This Week in Space Tech #20
Welcome to This Week in Space Tech, covering Dec 29, 2025 to Jan 4, 2026. Here is what mattered as the industry turned the calendar.
Launches and mission milestones
SpaceX opened 2026 with a Falcon 9 launch from Vandenberg carrying an Italian COSMO-SkyMed Second Generation radar satellite, adding all-weather imaging capacity for civil protection and defense users.
SpaceX followed with the first Starlink deployment mission of the year from Cape Canaveral, putting another batch of satellites into orbit and immediately reasserting that the Starlink production line does not take holidays.
China closed out the year with a Long March 7A launch from Wenchang carrying Shijian-29A and Shijian-29B, described as technology verification satellites tied to space target detection.
In-orbit operations and space sustainability
A SpaceX Cargo Dragon performed an International Space Station reboost burn, part of a broader effort to diversify how the station maintains altitude as ISS operations become increasingly logistics-driven.
Starlink announced a plan to lower thousands of satellites from roughly 550 km down to about 480 km over the course of 2026, framing it as a practical step to reduce collision risk and improve overall space safety.

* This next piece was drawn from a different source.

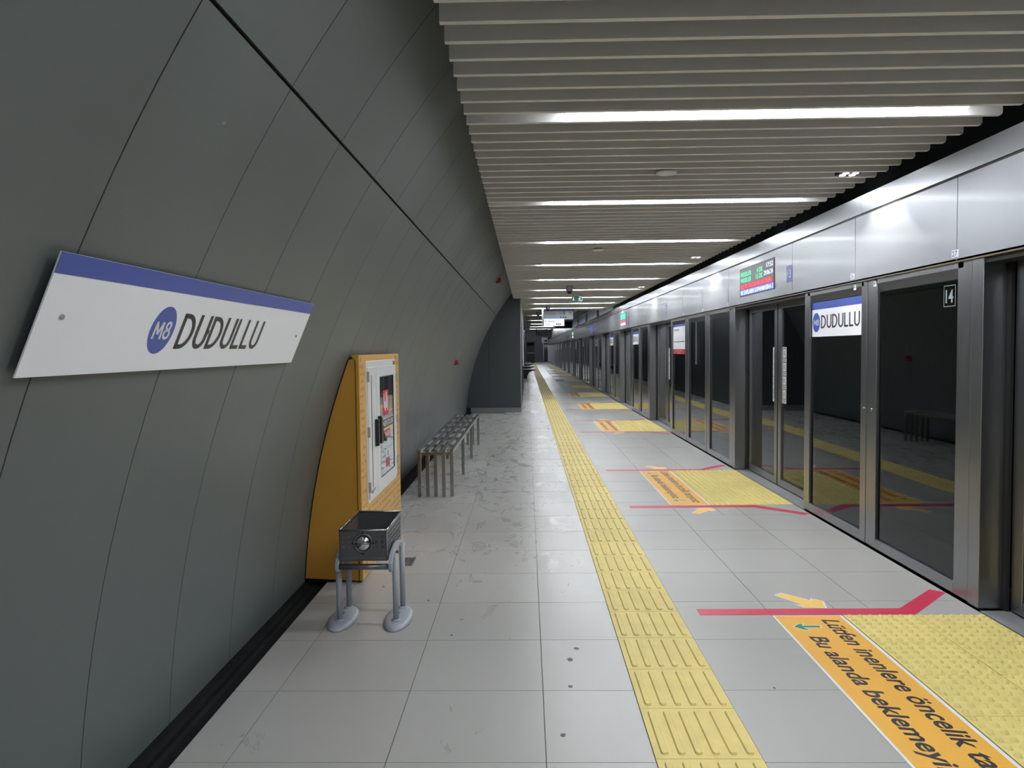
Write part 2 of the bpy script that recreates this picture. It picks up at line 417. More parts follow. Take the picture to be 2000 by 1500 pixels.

Startup and industry finance
GomSpace secured a 50 million SEK (approximately 5.4 million USD) contract with a leading European defense company to design and deliver a configured microsatellite platform, another sign that defense customers are buying standardized buses rather than one-off bespoke spacecraft.
Chinese launch startup LandSpace took a major capital-market step when its STAR Market IPO application was accepted, positioning the company to raise funds aimed at scaling production and pushing further into reusable launch technology.